■ Description of the task:
Quote every line as written. Omit pictures.

■ Collected data:
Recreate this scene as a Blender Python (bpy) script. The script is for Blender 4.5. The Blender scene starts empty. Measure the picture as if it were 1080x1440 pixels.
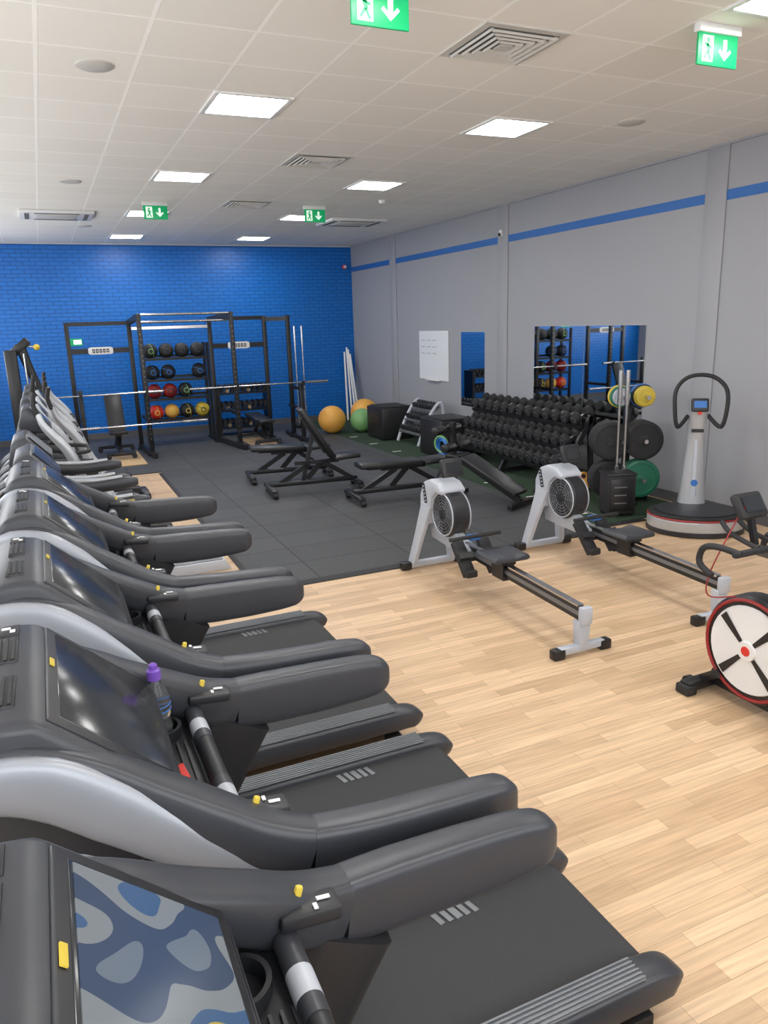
import bpy, bmesh, math, random
from mathutils import Vector, Matrix, Euler
random.seed(4)
SC=bpy.context.scene
COL=SC.collection
H=2.2; CE=3.87; XR=6.68; YB=16.6; XL=-1.9; YF=-1.6

# ---------------------------------------------------------------- materials
def _mat(name):
    m=bpy.data.materials.new(name); m.use_nodes=True
    return m,m.node_tree,m.node_tree.nodes['Principled BSDF']
def mat(name,c,rough=.5,metal=0,noise=0,scale=40,bump=0,coat=0,emis=0,spec=None,trans=0):
    m,nt,b=_mat(name)
    b.inputs['Base Color'].default_value=(*c,1); b.inputs['Roughness'].default_value=rough
    b.inputs['Metallic'].default_value=metal
    if spec is not None: b.inputs['Specular IOR Level'].default_value=spec
    if coat: b.inputs['Coat Weight'].default_value=coat; b.inputs['Coat Roughness'].default_value=.1
    if trans: b.inputs['Transmission Weight'].default_value=trans; b.inputs['IOR'].default_value=1.3
    if emis:
        b.inputs['Emission Color'].default_value=(*c,1); b.inputs['Emission Strength'].default_value=emis
    tc=nt.nodes.new('ShaderNodeTexCoord'); n=nt.nodes.new('ShaderNodeTexNoise'); n.inputs['Scale'].default_value=scale
    n.inputs['Detail'].default_value=3
    nt.links.new(tc.outputs['Object'],n.inputs['Vector'])
    if noise:
        mx=nt.nodes.new('ShaderNodeMix'); mx.data_type='RGBA'
        mx.inputs[6].default_value=(*[v*(1-noise) for v in c],1); mx.inputs[7].default_value=(*[min(1,v*(1+noise)) for v in c],1)
        nt.links.new(n.outputs['Fac'],mx.inputs[0]); nt.links.new(mx.outputs[2],b.inputs['Base Color'])
    if bump:
        bp=nt.nodes.new('ShaderNodeBump'); bp.inputs['Strength'].default_value=bump; bp.inputs['Distance'].default_value=.002
        nt.links.new(n.outputs['Fac'],bp.inputs['Height']); nt.links.new(bp.outputs[0],b.inputs['Normal'])
    return m

def brickmat(name,c1,c2,mortar,w,h,ms,rough,offset=.5,bump=0,rot=0,loc=(0,0,0),grain=0,axes=None,bias=0,inv=False):
    m,nt,b=_mat(name); b.inputs['Roughness'].default_value=rough
    g=nt.nodes.new('ShaderNodeNewGeometry'); mp=nt.nodes.new('ShaderNodeMapping')
    mp.inputs['Location'].default_value=loc
    src=g.outputs['Position']
    if axes:
        s=nt.nodes.new('ShaderNodeSeparateXYZ'); c=nt.nodes.new('ShaderNodeCombineXYZ')
        nt.links.new(src,s.inputs[0]); nt.links.new(s.outputs[axes[0]],c.inputs[0]); nt.links.new(s.outputs[axes[1]],c.inputs[1])
        src=c.outputs[0]
    nt.links.new(src,mp.inputs['Vector'])
    br=nt.nodes.new('ShaderNodeTexBrick'); br.offset=offset; br.squash=1
    br.inputs['Color1'].default_value=(*c1,1); br.inputs['Color2'].default_value=(*c2,1); br.inputs['Mortar'].default_value=(*mortar,1)
    br.inputs['Scale'].default_value=1; br.inputs['Brick Width'].default_value=w; br.inputs['Row Height'].default_value=h
    br.inputs['Mortar Size'].default_value=ms; br.inputs['Mortar Smooth'].default_value=.1; br.inputs['Bias'].default_value=bias
    nt.links.new(mp.outputs[0],br.inputs['Vector'])
    out=br.outputs['Color']
    if grain:
        mp2=nt.nodes.new('ShaderNodeMapping'); mp2.inputs['Scale'].default_value=(3,60,1) if grain>0 else (200,200,200)
        nt.links.new(src,mp2.inputs['Vector'])
        n=nt.nodes.new('ShaderNodeTexNoise'); n.inputs['Scale'].default_value=1; n.inputs['Detail'].default_value=4
        nt.links.new(mp2.outputs[0],n.inputs['Vector'])
        mr=nt.nodes.new('ShaderNodeMapRange'); a=abs(grain); mr.inputs[1].default_value=.3; mr.inputs[2].default_value=.7
        mr.inputs[3].default_value=1-a; mr.inputs[4].default_value=1+a
        nt.links.new(n.outputs['Fac'],mr.inputs[0])
        mx=nt.nodes.new('ShaderNodeMix'); mx.data_type='RGBA'; mx.blend_type='MULTIPLY'; mx.inputs[0].default_value=1
        nt.links.new(out,mx.inputs[6]); nt.links.new(mr.outputs[0],mx.inputs[7]); out=mx.outputs[2]
    nt.links.new(out,b.inputs['Base Color'])
    if bump:
        bp=nt.nodes.new('ShaderNodeBump'); bp.inputs['Strength'].default_value=abs(bump); bp.inputs['Distance'].default_value=.008; bp.invert=not inv
        nt.links.new(br.outputs['Fac'],bp.inputs['Height']); nt.links.new(bp.outputs[0],b.inputs['Normal'])
    return m

M={}
M['ceil']=brickmat('ceiling_tiles',(.86,.845,.80),(.82,.805,.76),(.95,.94,.91),.6,.6,.014,.9,offset=0,bump=.6,loc=(-.2,0,0),inv=True)
M['wood']=brickmat('oak_vinyl',(.72,.515,.325),(.53,.355,.21),(.46,.30,.175),.62,.075,.0015,.40,offset=.37,grain=.16)
M['rubber']=brickmat('rubber_tiles',(.050,.052,.056),(.062,.064,.068),(.014,.014,.016),1.0,.5,.008,.60,offset=0,bump=.4,grain=-.55)
M['blue']=brickmat('blue_painted_brick',(.0,.165,.60),(.0,.145,.54),(.0,.095,.38),.225,.075,.008,.38,bump=.9,axes=(0,2))
M['grey']=mat('grey_paint',(.33,.335,.36),.55,noise=.02,scale=3,bump=.05)
M['greyd']=mat('grey_skirting',(.10,.10,.11),.5)
M['white']=mat('white_plastic',(.78,.78,.78),.4)
M['stripe']=mat('stripe_blue',(.02,.13,.42),.5)
M['turf']=mat('green_turf',(.022,.048,.024),.95,noise=.5,scale=300,bump=.6)
M['black']=mat('black_metal',(.012,.012,.014),.35,noise=.1)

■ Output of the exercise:
Recreate this scene as a Blender Python (bpy) script. The script is for Blender 4.5. The Blender scene starts empty. Measure the picture as if it were 1080x1440 pixels.
import bpy, bmesh, math, random
from mathutils import Vector, Matrix, Euler
random.seed(4)
SC=bpy.context.scene
COL=SC.collection
H=2.2; CE=3.87; XR=6.68; YB=16.6; XL=-1.9; YF=-1.6

# ---------------------------------------------------------------- materials
def _mat(name):
    m=bpy.data.materials.new(name); m.use_nodes=True
    return m,m.node_tree,m.node_tree.nodes['Principled BSDF']
def mat(name,c,rough=.5,metal=0,noise=0,scale=40,bump=0,coat=0,emis=0,spec=None,trans=0):
    m,nt,b=_mat(name)
    b.inputs['Base Color'].default_value=(*c,1); b.inputs['Roughness'].default_value=rough
    b.inputs['Metallic'].default_value=metal
    if spec is not None: b.inputs['Specular IOR Level'].default_value=spec
    if coat: b.inputs['Coat Weight'].default_value=coat; b.inputs['Coat Roughness'].default_value=.1
    if trans: b.inputs['Transmission Weight'].default_value=trans; b.inputs['IOR'].default_value=1.3
    if emis:
        b.inputs['Emission Color'].default_value=(*c,1); b.inputs['Emission Strength'].default_value=emis
    tc=nt.nodes.new('ShaderNodeTexCoord'); n=nt.nodes.new('ShaderNodeTexNoise'); n.inputs['Scale'].default_value=scale
    n.inputs['Detail'].default_value=3
    nt.links.new(tc.outputs['Object'],n.inputs['Vector'])
    if noise:
        mx=nt.nodes.new('ShaderNodeMix'); mx.data_type='RGBA'
        mx.inputs[6].default_value=(*[v*(1-noise) for v in c],1); mx.inputs[7].default_value=(*[min(1,v*(1+noise)) for v in c],1)
        nt.links.new(n.outputs['Fac'],mx.inputs[0]); nt.links.new(mx.outputs[2],b.inputs['Base Color'])
    if bump:
        bp=nt.nodes.new('ShaderNodeBump'); bp.inputs['Strength'].default_value=bump; bp.inputs['Distance'].default_value=.002
        nt.links.new(n.outputs['Fac'],bp.inputs['Height']); nt.links.new(bp.outputs[0],b.inputs['Normal'])
    return m

def brickmat(name,c1,c2,mortar,w,h,ms,rough,offset=.5,bump=0,rot=0,loc=(0,0,0),grain=0,axes=None,bias=0,inv=False):
    m,nt,b=_mat(name); b.inputs['Roughness'].default_value=rough
    g=nt.nodes.new('ShaderNodeNewGeometry'); mp=nt.nodes.new('ShaderNodeMapping')
    mp.inputs['Location'].default_value=loc
    src=g.outputs['Position']
    if axes:
        s=nt.nodes.new('ShaderNodeSeparateXYZ'); c=nt.nodes.new('ShaderNodeCombineXYZ')
        nt.links.new(src,s.inputs[0]); nt.links.new(s.outputs[axes[0]],c.inputs[0]); nt.links.new(s.outputs[axes[1]],c.inputs[1])
        src=c.outputs[0]
    nt.links.new(src,mp.inputs['Vector'])
    br=nt.nodes.new('ShaderNodeTexBrick'); br.offset=offset; br.squash=1
    br.inputs['Color1'].default_value=(*c1,1); br.inputs['Color2'].default_value=(*c2,1); br.inputs['Mortar'].default_value=(*mortar,1)
    br.inputs['Scale'].default_value=1; br.inputs['Brick Width'].default_value=w; br.inputs['Row Height'].default_value=h
    br.inputs['Mortar Size'].default_value=ms; br.inputs['Mortar Smooth'].default_value=.1; br.inputs['Bias'].default_value=bias
    nt.links.new(mp.outputs[0],br.inputs['Vector'])
    out=br.outputs['Color']
    if grain:
        mp2=nt.nodes.new('ShaderNodeMapping'); mp2.inputs['Scale'].default_value=(3,60,1) if grain>0 else (200,200,200)
        nt.links.new(src,mp2.inputs['Vector'])
        n=nt.nodes.new('ShaderNodeTexNoise'); n.inputs['Scale'].default_value=1; n.inputs['Detail'].default_value=4
        nt.links.new(mp2.outputs[0],n.inputs['Vector'])
        mr=nt.nodes.new('ShaderNodeMapRange'); a=abs(grain); mr.inputs[1].default_value=.3; mr.inputs[2].default_value=.7
        mr.inputs[3].default_value=1-a; mr.inputs[4].default_value=1+a
        nt.links.new(n.outputs['Fac'],mr.inputs[0])
        mx=nt.nodes.new('ShaderNodeMix'); mx.data_type='RGBA'; mx.blend_type='MULTIPLY'; mx.inputs[0].default_value=1
        nt.links.new(out,mx.inputs[6]); nt.links.new(mr.outputs[0],mx.inputs[7]); out=mx.outputs[2]
    nt.links.new(out,b.inputs['Base Color'])
    if bump:
        bp=nt.nodes.new('ShaderNodeBump'); bp.inputs['Strength'].default_value=abs(bump); bp.inputs['Distance'].default_value=.008; bp.invert=not inv
        nt.links.new(br.outputs['Fac'],bp.inputs['Height']); nt.links.new(bp.outputs[0],b.inputs['Normal'])
    return m

M={}
M['ceil']=brickmat('ceiling_tiles',(.86,.845,.80),(.82,.805,.76),(.95,.94,.91),.6,.6,.014,.9,offset=0,bump=.6,loc=(-.2,0,0),inv=True)
M['wood']=brickmat('oak_vinyl',(.72,.515,.325),(.53,.355,.21),(.46,.30,.175),.62,.075,.0015,.40,offset=.37,grain=.16)
M['rubber']=brickmat('rubber_tiles',(.050,.052,.056),(.062,.064,.068),(.014,.014,.016),1.0,.5,.008,.60,offset=0,bump=.4,grain=-.55)
M['blue']=brickmat('blue_painted_brick',(.0,.165,.60),(.0,.145,.54),(.0,.095,.38),.225,.075,.008,.38,bump=.9,axes=(0,2))
M['grey']=mat('grey_paint',(.33,.335,.36),.55,noise=.02,scale=3,bump=.05)
M['greyd']=mat('grey_skirting',(.10,.10,.11),.5)
M['white']=mat('white_plastic',(.78,.78,.78),.4)
M['stripe']=mat('stripe_blue',(.02,.13,.42),.5)
M['turf']=mat('green_turf',(.022,.048,.024),.95,noise=.5,scale=300,bump=.6)
M['black']=mat('black_metal',(.012,.012,.014),.35,noise=.1)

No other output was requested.